I have no New Year's resolutions, I RARELY do. Like most things I don't see why we (humans) need a designated time to think about this stuff. On top of that, I typically try to do make some sort of improvements throughout the year. Quitting smoking this year, on my own volition-no less, has been a big win for me, and as of today it has been 4 months. I managed to climb out of my shell, this one took a little help, created by constant disappointment in people and the craziness of the fairer sex, and am now dating someone I am fairly sure is not going to disappoint me in those ways I always am. This has forced me to accept the fact that I am even Steven (for every good there seems to be an equal bad, and vice versa, watch Seinfeld), and try not to let it ruin the good-as it always seems to.
This year has seen plenty from all categories for myself.

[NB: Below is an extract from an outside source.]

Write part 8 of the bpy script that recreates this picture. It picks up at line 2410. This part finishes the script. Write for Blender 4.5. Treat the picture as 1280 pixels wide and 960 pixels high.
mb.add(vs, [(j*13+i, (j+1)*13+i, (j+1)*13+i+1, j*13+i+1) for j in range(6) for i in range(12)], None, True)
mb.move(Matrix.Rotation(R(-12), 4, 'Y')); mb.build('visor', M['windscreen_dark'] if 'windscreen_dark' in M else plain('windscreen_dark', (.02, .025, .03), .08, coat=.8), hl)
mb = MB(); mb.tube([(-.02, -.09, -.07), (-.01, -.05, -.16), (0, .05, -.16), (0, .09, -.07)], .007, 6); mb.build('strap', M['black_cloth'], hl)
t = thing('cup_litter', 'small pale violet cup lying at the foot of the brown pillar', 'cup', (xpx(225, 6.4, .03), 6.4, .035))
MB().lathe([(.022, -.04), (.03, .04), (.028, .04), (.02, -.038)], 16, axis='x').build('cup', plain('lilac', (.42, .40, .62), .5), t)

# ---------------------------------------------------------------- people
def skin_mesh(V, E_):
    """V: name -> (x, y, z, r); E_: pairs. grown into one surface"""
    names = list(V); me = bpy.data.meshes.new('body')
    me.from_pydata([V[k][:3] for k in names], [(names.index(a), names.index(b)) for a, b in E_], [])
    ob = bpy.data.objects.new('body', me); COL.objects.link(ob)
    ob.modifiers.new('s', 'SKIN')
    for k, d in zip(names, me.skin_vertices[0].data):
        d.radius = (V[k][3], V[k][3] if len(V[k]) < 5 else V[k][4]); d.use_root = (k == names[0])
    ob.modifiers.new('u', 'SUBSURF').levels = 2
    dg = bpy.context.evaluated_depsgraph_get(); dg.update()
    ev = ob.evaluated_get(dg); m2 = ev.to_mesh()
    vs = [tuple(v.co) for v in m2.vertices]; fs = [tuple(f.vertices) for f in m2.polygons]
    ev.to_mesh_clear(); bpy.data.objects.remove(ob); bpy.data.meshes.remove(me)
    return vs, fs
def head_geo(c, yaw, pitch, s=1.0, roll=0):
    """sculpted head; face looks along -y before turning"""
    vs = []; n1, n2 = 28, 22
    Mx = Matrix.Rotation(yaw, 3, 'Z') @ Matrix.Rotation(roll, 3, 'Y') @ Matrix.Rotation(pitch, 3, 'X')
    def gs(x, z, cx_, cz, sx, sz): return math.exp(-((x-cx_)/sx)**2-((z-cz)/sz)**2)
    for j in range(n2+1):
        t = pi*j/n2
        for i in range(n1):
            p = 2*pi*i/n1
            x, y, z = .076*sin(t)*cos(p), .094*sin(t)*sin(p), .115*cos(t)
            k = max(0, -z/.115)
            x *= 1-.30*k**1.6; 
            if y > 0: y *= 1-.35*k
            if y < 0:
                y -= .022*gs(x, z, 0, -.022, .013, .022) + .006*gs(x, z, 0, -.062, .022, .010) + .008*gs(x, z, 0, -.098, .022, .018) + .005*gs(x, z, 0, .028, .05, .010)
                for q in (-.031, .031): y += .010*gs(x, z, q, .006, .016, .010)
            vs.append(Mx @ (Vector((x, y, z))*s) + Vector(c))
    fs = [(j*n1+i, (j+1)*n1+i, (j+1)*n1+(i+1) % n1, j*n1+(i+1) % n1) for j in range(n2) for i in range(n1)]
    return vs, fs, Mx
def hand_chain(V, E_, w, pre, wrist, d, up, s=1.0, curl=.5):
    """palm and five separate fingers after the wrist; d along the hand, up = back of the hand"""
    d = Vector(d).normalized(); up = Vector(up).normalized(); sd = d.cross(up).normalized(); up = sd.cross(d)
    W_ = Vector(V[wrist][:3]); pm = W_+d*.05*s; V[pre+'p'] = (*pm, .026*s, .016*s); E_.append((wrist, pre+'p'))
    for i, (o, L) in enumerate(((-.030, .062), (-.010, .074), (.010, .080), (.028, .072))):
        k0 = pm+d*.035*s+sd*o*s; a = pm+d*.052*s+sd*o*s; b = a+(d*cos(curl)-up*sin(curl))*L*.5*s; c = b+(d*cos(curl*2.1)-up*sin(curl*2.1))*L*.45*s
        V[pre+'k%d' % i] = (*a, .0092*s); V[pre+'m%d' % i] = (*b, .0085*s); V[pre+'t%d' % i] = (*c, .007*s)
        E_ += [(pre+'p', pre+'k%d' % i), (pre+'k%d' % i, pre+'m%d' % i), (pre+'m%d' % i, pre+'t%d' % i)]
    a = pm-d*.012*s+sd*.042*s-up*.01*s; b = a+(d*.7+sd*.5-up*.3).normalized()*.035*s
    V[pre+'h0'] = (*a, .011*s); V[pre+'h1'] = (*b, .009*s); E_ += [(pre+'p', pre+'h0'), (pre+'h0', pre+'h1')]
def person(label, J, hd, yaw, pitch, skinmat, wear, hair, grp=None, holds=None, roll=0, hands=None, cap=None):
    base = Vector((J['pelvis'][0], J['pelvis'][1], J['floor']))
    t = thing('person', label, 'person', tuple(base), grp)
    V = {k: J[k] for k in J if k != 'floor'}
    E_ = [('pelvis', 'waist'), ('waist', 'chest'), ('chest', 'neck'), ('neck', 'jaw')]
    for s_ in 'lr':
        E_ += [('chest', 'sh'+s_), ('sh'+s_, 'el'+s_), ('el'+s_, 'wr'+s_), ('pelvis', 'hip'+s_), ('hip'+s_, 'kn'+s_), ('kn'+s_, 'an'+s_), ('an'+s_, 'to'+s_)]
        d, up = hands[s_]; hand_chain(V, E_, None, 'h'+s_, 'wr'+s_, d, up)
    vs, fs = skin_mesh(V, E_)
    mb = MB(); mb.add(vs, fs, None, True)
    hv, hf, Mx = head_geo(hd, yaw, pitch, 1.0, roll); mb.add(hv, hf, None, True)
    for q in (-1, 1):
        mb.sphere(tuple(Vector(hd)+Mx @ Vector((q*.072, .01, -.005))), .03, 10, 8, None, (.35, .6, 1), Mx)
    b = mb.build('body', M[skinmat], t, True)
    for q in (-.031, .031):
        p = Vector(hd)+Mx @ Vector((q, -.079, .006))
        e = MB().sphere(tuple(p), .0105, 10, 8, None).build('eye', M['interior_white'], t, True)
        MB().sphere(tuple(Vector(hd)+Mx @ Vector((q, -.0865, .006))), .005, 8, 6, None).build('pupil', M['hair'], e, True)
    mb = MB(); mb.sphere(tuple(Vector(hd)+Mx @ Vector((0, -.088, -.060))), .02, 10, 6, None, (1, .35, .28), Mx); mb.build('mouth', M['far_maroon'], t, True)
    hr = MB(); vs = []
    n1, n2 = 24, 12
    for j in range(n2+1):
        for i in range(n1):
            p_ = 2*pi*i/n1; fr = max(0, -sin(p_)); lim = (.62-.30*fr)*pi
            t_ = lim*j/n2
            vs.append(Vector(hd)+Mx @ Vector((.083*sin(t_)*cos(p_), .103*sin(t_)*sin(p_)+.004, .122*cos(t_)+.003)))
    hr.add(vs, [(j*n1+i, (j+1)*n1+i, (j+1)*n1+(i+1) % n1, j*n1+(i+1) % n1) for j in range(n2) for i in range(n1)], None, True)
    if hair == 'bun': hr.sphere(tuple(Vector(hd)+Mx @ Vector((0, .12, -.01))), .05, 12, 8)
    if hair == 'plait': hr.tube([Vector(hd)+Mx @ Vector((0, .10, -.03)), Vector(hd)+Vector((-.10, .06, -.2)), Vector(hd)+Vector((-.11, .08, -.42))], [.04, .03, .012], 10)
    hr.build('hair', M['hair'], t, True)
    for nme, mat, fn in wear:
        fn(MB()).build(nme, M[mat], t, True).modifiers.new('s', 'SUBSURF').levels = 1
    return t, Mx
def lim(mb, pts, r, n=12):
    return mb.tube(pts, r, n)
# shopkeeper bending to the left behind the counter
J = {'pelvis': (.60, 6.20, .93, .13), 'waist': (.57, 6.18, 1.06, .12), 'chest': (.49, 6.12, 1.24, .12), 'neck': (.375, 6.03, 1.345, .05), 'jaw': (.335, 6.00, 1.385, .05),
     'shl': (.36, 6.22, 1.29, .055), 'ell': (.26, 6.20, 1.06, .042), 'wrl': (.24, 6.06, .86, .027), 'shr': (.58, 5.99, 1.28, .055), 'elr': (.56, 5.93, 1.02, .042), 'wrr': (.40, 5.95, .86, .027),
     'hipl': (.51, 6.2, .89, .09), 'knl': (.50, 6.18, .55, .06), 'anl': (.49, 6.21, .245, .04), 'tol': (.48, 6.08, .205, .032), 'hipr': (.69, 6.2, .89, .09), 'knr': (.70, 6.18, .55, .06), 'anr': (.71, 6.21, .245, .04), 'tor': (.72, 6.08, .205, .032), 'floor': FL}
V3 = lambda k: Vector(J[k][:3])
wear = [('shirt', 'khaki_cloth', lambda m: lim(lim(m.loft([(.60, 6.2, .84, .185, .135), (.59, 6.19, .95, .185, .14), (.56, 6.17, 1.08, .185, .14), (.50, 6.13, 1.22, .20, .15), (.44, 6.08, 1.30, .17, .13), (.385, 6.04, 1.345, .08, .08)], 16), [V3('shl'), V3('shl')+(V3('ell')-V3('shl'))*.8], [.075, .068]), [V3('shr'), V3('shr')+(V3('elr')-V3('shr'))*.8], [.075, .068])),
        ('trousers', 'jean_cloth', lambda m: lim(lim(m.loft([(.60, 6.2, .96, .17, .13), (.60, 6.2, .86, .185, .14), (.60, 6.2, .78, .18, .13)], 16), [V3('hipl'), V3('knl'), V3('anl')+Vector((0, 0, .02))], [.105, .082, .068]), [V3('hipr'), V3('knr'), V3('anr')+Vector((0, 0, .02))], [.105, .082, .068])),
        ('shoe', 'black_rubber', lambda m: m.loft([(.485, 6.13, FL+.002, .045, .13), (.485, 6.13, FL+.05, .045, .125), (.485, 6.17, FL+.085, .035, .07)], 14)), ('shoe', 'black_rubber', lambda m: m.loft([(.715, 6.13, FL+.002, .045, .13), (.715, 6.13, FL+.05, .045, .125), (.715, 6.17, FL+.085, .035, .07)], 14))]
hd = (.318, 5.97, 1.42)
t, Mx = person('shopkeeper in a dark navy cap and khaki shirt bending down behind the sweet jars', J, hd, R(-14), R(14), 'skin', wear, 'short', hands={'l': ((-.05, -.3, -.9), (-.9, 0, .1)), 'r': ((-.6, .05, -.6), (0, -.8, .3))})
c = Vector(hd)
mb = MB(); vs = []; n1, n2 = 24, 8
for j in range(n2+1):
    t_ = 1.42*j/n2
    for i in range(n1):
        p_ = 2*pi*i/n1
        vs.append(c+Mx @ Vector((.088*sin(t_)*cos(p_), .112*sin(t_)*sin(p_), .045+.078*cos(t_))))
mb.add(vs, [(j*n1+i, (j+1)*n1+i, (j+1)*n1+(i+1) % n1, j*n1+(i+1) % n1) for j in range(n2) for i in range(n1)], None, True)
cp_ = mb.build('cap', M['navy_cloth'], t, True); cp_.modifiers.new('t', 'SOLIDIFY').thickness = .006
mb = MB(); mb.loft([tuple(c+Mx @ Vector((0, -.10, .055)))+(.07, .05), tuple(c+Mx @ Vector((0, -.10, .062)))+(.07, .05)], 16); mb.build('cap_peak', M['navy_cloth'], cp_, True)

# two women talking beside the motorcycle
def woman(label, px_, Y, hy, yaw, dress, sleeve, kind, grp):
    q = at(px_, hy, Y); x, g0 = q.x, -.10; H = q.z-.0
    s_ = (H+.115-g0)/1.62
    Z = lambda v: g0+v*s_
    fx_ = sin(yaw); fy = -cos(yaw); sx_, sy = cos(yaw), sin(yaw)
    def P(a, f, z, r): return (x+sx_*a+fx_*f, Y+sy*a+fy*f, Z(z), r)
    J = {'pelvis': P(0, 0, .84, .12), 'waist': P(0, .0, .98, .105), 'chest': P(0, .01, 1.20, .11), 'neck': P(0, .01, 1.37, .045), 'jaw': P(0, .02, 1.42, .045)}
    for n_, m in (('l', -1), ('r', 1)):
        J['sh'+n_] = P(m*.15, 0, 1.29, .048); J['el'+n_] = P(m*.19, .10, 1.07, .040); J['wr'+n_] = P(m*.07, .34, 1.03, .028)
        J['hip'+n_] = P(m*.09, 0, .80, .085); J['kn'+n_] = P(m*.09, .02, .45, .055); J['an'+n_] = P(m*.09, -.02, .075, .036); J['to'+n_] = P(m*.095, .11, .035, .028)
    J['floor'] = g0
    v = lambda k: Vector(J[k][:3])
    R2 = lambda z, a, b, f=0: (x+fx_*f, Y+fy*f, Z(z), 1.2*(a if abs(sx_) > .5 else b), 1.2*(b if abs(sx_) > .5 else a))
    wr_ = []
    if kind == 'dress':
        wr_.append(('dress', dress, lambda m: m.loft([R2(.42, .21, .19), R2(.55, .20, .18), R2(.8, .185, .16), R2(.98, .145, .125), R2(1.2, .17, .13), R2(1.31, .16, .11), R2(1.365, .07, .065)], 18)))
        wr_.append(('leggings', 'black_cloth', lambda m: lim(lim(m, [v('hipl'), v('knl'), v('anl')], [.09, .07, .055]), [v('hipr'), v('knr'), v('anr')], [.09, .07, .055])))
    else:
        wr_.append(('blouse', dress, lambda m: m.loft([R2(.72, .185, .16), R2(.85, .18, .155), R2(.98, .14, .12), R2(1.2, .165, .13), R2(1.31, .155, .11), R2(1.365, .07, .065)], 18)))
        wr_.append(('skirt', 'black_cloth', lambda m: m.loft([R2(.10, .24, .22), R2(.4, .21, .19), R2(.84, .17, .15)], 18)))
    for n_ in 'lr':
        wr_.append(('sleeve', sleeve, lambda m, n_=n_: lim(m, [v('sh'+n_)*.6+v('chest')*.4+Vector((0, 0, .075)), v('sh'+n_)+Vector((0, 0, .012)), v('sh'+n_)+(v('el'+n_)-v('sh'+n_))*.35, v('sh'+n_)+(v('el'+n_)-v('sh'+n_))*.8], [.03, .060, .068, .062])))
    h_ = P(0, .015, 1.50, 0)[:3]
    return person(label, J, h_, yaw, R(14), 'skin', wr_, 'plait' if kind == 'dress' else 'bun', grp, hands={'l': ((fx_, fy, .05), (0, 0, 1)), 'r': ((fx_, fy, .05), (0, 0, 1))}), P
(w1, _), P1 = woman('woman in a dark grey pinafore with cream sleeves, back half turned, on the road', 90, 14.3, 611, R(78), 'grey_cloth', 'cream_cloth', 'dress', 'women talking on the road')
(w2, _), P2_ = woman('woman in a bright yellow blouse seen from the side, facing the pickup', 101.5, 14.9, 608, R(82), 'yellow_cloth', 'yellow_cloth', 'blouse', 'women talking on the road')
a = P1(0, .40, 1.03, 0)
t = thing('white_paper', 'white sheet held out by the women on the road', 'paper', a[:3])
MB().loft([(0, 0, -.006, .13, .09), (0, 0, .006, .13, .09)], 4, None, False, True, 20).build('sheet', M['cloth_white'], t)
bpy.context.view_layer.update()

The Jeep is finally gone, Ian moved to Kentucky, I'm still dealing with the same shitty job, I still manage to be alive and have some fun, but I still manage to be incredibly bitter about some things. But it's all starting to make some sense (no this isn't about God, don't worry).
It seems to me that we've never been that far from being able to reconcile ourselves (the entire human population, or at least that of the country we inhabit). It seems to me that there is a general unwillingness IN US ALL to follow through, however. If you refer to a group of people as "them", I'm talking to you (and I'm talking to me). Maybe it's from working with the general public way too long, but it seems so often we do not consider that our actions have affects. I KNOW YOU'VE HEARD THIS BEFORE. There is plenty we've all heard before, but we aren't listening, and if you are listening, you aren't acting, and if you are acting, good for you! I considered creating a proposal, guidelines, structure to this, but that isn't me, and if i were to act in a way, not befitting me, I would become that act, and that act me. IT IS TIME TO TAKE RESPONSIBILITY FOR EVERYTHING YOU DO.
Happy New Year everyone. LET'S MAKE IT THE BEST ONE WE CAN.